You mean with DC, only a single source, Vcc, such that the current flows from a value of Vcc greater than Vcc(min) but no current flows if Vcc is less than that value? Sure. You have to get Vbe < 0.7 to be in cut-off (the PN junction between the base and the emitter is then in cut-off) , and since, here, Ve = 0, that leads to Vb < 0.7. But Vb, by the tension divider, is equal to Vcc * Rb2/(Rb2+Rb1). Make that expression equals to 0.7 (the limit for the cut-off), compute the Vcc value by solving the equation (Rb2 and Rb1 are assumed known values) and here you have the "Vcc(min)" value for the limit cut-off/active. Sure, 0.7 is an approximation, can be anywhere between 0.55 and 0.75. And the resistors can be unprecise (10%? 1% …) as well as being themselves temperature dependent (decreasing as temperature increases for carbon and silicium and so, graphite based resistors, increasing as temperature increases for copper and most metal with good conductivity, including metallic based resistors).
In general though, it is more usual to have another signal, Vbb, acting as a command to the switching transistor, with either Rb1 = infinite, or a capacitance coupling (such as for amplification), if the switching has to be "fast" (short duration), or other techniques (such as starving the transistor to turn it off), than using "basically" a voltage divider as main tool for switching. And FET and MOSFET are easier to use, with less induced noise, if only switching is required.
Hello, There would be no current through RE which would mean no Ic. You would end up reading Vcc from collector to ground. Hope that helps and thanks for watching.
The beta of your transistors will vener ever cohere with the one you read bout in the specsheet. In other words. You gegerally have to calculate the correct Ice yourself. Wich is luckily very easy. Measute the Ib and divide the obtained Ice by that value and you have your gain.

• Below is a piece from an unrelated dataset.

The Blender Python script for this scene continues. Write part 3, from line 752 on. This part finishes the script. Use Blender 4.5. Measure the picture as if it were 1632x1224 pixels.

Hello , Absolutely true. measuring each transistor in a production line is tough so the designed will use either the geometric average of the beta or the worst case beta from the spec sheet. this is what I went with. Thanks for your feedback and for watching.
I know, I did the entire video and caught the error at the end. Rather than shoot and edit everything again, there is a callout at the beginning telling everyone the polarities on the power supply are wrong and must be inverted. Thanks for watching.